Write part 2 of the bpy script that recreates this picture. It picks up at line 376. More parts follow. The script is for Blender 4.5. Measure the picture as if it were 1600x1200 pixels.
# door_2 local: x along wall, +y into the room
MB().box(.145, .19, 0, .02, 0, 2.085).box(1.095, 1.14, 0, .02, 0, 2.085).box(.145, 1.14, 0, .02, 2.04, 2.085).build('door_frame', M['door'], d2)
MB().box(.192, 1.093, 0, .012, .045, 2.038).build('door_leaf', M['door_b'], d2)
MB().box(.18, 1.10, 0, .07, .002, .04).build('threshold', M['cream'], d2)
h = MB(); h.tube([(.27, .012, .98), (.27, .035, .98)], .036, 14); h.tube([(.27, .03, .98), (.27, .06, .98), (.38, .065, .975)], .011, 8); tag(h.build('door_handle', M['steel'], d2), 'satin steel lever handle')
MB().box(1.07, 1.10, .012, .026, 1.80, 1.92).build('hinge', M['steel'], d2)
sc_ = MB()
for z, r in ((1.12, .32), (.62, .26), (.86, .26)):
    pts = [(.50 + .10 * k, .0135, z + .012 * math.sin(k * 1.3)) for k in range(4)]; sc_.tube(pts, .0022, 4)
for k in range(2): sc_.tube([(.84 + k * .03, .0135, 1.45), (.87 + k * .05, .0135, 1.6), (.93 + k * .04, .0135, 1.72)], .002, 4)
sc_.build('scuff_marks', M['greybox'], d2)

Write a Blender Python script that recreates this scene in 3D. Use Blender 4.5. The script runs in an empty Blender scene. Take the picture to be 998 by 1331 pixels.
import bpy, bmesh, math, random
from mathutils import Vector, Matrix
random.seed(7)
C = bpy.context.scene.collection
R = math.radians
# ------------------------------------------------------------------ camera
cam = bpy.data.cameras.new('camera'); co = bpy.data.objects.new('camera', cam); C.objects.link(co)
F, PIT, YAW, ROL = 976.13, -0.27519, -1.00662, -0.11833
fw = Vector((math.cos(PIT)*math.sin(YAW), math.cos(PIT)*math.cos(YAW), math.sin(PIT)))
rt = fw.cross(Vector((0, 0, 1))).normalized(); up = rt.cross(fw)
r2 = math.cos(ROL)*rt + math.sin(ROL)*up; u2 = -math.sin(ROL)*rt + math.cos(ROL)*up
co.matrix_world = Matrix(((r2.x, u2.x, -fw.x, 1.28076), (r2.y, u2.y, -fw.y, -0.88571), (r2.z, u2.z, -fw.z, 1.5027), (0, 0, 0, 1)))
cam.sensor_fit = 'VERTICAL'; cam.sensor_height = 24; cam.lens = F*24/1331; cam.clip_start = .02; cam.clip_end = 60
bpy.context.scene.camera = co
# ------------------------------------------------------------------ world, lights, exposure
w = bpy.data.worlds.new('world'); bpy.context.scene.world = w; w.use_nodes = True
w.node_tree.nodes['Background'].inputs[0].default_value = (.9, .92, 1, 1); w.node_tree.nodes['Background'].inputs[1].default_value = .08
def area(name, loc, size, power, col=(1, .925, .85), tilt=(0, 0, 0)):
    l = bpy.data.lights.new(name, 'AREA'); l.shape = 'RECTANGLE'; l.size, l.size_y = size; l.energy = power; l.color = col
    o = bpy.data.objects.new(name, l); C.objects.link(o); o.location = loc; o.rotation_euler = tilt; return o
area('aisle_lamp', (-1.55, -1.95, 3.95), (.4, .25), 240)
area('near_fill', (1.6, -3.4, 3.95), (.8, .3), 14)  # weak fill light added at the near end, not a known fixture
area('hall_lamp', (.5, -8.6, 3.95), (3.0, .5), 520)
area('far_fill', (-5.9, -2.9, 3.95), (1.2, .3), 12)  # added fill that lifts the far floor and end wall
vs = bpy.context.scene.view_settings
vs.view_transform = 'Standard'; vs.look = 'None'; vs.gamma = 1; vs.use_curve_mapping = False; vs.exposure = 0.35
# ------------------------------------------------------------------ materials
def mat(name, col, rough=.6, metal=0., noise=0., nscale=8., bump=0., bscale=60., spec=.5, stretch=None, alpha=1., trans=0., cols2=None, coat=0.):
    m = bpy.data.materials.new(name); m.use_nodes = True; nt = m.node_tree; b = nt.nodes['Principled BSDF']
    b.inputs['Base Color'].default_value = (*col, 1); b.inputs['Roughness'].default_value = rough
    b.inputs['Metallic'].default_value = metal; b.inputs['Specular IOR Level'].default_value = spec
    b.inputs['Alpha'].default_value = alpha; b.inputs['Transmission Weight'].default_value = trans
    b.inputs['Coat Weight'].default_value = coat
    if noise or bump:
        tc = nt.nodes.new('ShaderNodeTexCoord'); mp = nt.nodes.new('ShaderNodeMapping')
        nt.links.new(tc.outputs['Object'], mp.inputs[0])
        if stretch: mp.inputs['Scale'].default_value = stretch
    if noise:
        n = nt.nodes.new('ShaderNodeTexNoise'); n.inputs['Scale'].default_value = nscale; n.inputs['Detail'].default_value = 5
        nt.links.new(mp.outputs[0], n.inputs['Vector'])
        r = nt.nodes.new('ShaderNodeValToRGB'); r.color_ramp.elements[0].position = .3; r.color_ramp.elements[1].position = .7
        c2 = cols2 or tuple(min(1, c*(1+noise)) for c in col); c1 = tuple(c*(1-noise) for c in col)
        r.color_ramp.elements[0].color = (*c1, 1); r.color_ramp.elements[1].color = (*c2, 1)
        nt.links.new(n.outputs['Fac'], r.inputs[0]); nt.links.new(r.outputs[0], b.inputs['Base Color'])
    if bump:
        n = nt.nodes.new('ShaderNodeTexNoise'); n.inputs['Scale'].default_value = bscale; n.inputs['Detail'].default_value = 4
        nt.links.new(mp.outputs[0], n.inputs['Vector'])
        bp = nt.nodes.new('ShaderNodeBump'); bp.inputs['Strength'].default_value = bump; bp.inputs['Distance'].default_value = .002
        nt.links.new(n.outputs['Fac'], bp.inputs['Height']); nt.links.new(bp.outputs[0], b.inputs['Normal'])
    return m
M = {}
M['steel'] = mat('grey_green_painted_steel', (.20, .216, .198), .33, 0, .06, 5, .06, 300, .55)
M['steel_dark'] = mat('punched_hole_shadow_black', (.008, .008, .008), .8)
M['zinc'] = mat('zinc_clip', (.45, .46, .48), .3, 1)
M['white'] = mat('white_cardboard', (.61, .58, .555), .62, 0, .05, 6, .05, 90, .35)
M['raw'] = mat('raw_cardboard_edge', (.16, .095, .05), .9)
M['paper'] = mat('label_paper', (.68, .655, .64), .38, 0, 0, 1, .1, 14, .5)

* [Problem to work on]
Output the records above in their entirety, exactly.

* [Reply]
Write part 2 of the bpy script that recreates this picture. It picks up at line 376. More parts follow. The script is for Blender 4.5. Measure the picture as if it were 1600x1200 pixels.
# door_2 local: x along wall, +y into the room
MB().box(.145, .19, 0, .02, 0, 2.085).box(1.095, 1.14, 0, .02, 0, 2.085).box(.145, 1.14, 0, .02, 2.04, 2.085).build('door_frame', M['door'], d2)
MB().box(.192, 1.093, 0, .012, .045, 2.038).build('door_leaf', M['door_b'], d2)
MB().box(.18, 1.10, 0, .07, .002, .04).build('threshold', M['cream'], d2)
h = MB(); h.tube([(.27, .012, .98), (.27, .035, .98)], .036, 14); h.tube([(.27, .03, .98), (.27, .06, .98), (.38, .065, .975)], .011, 8); tag(h.build('door_handle', M['steel'], d2), 'satin steel lever handle')
MB().box(1.07, 1.10, .012, .026, 1.80, 1.92).build('hinge', M['steel'], d2)
sc_ = MB()
for z, r in ((1.12, .32), (.62, .26), (.86, .26)):
    pts = [(.50 + .10 * k, .0135, z + .012 * math.sin(k * 1.3)) for k in range(4)]; sc_.tube(pts, .0022, 4)
for k in range(2): sc_.tube([(.84 + k * .03, .0135, 1.45), (.87 + k * .05, .0135, 1.6), (.93 + k * .04, .0135, 1.72)], .002, 4)
sc_.build('scuff_marks', M['greybox'], d2)

Write a Blender Python script that recreates this scene in 3D. Use Blender 4.5. The script runs in an empty Blender scene. Take the picture to be 998 by 1331 pixels.
import bpy, bmesh, math, random
from mathutils import Vector, Matrix
random.seed(7)
C = bpy.context.scene.collection
R = math.radians
# ------------------------------------------------------------------ camera
cam = bpy.data.cameras.new('camera'); co = bpy.data.objects.new('camera', cam); C.objects.link(co)
F, PIT, YAW, ROL = 976.13, -0.27519, -1.00662, -0.11833
fw = Vector((math.cos(PIT)*math.sin(YAW), math.cos(PIT)*math.cos(YAW), math.sin(PIT)))
rt = fw.cross(Vector((0, 0, 1))).normalized(); up = rt.cross(fw)
r2 = math.cos(ROL)*rt + math.sin(ROL)*up; u2 = -math.sin(ROL)*rt + math.cos(ROL)*up
co.matrix_world = Matrix(((r2.x, u2.x, -fw.x, 1.28076), (r2.y, u2.y, -fw.y, -0.88571), (r2.z, u2.z, -fw.z, 1.5027), (0, 0, 0, 1)))
cam.sensor_fit = 'VERTICAL'; cam.sensor_height = 24; cam.lens = F*24/1331; cam.clip_start = .02; cam.clip_end = 60
bpy.context.scene.camera = co
# ------------------------------------------------------------------ world, lights, exposure
w = bpy.data.worlds.new('world'); bpy.context.scene.world = w; w.use_nodes = True
w.node_tree.nodes['Background'].inputs[0].default_value = (.9, .92, 1, 1); w.node_tree.nodes['Background'].inputs[1].default_value = .08
def area(name, loc, size, power, col=(1, .925, .85), tilt=(0, 0, 0)):
    l = bpy.data.lights.new(name, 'AREA'); l.shape = 'RECTANGLE'; l.size, l.size_y = size; l.energy = power; l.color = col
    o = bpy.data.objects.new(name, l); C.objects.link(o); o.location = loc; o.rotation_euler = tilt; return o
area('aisle_lamp', (-1.55, -1.95, 3.95), (.4, .25), 240)
area('near_fill', (1.6, -3.4, 3.95), (.8, .3), 14)  # weak fill light added at the near end, not a known fixture
area('hall_lamp', (.5, -8.6, 3.95), (3.0, .5), 520)
area('far_fill', (-5.9, -2.9, 3.95), (1.2, .3), 12)  # added fill that lifts the far floor and end wall
vs = bpy.context.scene.view_settings
vs.view_transform = 'Standard'; vs.look = 'None'; vs.gamma = 1; vs.use_curve_mapping = False; vs.exposure = 0.35
# ------------------------------------------------------------------ materials
def mat(name, col, rough=.6, metal=0., noise=0., nscale=8., bump=0., bscale=60., spec=.5, stretch=None, alpha=1., trans=0., cols2=None, coat=0.):
    m = bpy.data.materials.new(name); m.use_nodes = True; nt = m.node_tree; b = nt.nodes['Principled BSDF']
    b.inputs['Base Color'].default_value = (*col, 1); b.inputs['Roughness'].default_value = rough
    b.inputs['Metallic'].default_value = metal; b.inputs['Specular IOR Level'].default_value = spec
    b.inputs['Alpha'].default_value = alpha; b.inputs['Transmission Weight'].default_value = trans
    b.inputs['Coat Weight'].default_value = coat
    if noise or bump:
        tc = nt.nodes.new('ShaderNodeTexCoord'); mp = nt.nodes.new('ShaderNodeMapping')
        nt.links.new(tc.outputs['Object'], mp.inputs[0])
        if stretch: mp.inputs['Scale'].default_value = stretch
    if noise:
        n = nt.nodes.new('ShaderNodeTexNoise'); n.inputs['Scale'].default_value = nscale; n.inputs['Detail'].default_value = 5
        nt.links.new(mp.outputs[0], n.inputs['Vector'])
        r = nt.nodes.new('ShaderNodeValToRGB'); r.color_ramp.elements[0].position = .3; r.color_ramp.elements[1].position = .7
        c2 = cols2 or tuple(min(1, c*(1+noise)) for c in col); c1 = tuple(c*(1-noise) for c in col)
        r.color_ramp.elements[0].color = (*c1, 1); r.color_ramp.elements[1].color = (*c2, 1)
        nt.links.new(n.outputs['Fac'], r.inputs[0]); nt.links.new(r.outputs[0], b.inputs['Base Color'])
    if bump:
        n = nt.nodes.new('ShaderNodeTexNoise'); n.inputs['Scale'].default_value = bscale; n.inputs['Detail'].default_value = 4
        nt.links.new(mp.outputs[0], n.inputs['Vector'])
        bp = nt.nodes.new('ShaderNodeBump'); bp.inputs['Strength'].default_value = bump; bp.inputs['Distance'].default_value = .002
        nt.links.new(n.outputs['Fac'], bp.inputs['Height']); nt.links.new(bp.outputs[0], b.inputs['Normal'])
    return m
M = {}
M['steel'] = mat('grey_green_painted_steel', (.20, .216, .198), .33, 0, .06, 5, .06, 300, .55)
M['steel_dark'] = mat('punched_hole_shadow_black', (.008, .008, .008), .8)
M['zinc'] = mat('zinc_clip', (.45, .46, .48), .3, 1)
M['white'] = mat('white_cardboard', (.61, .58, .555), .62, 0, .05, 6, .05, 90, .35)
M['raw'] = mat('raw_cardboard_edge', (.16, .095, .05), .9)
M['paper'] = mat('label_paper', (.68, .655, .64), .38, 0, 0, 1, .1, 14, .5)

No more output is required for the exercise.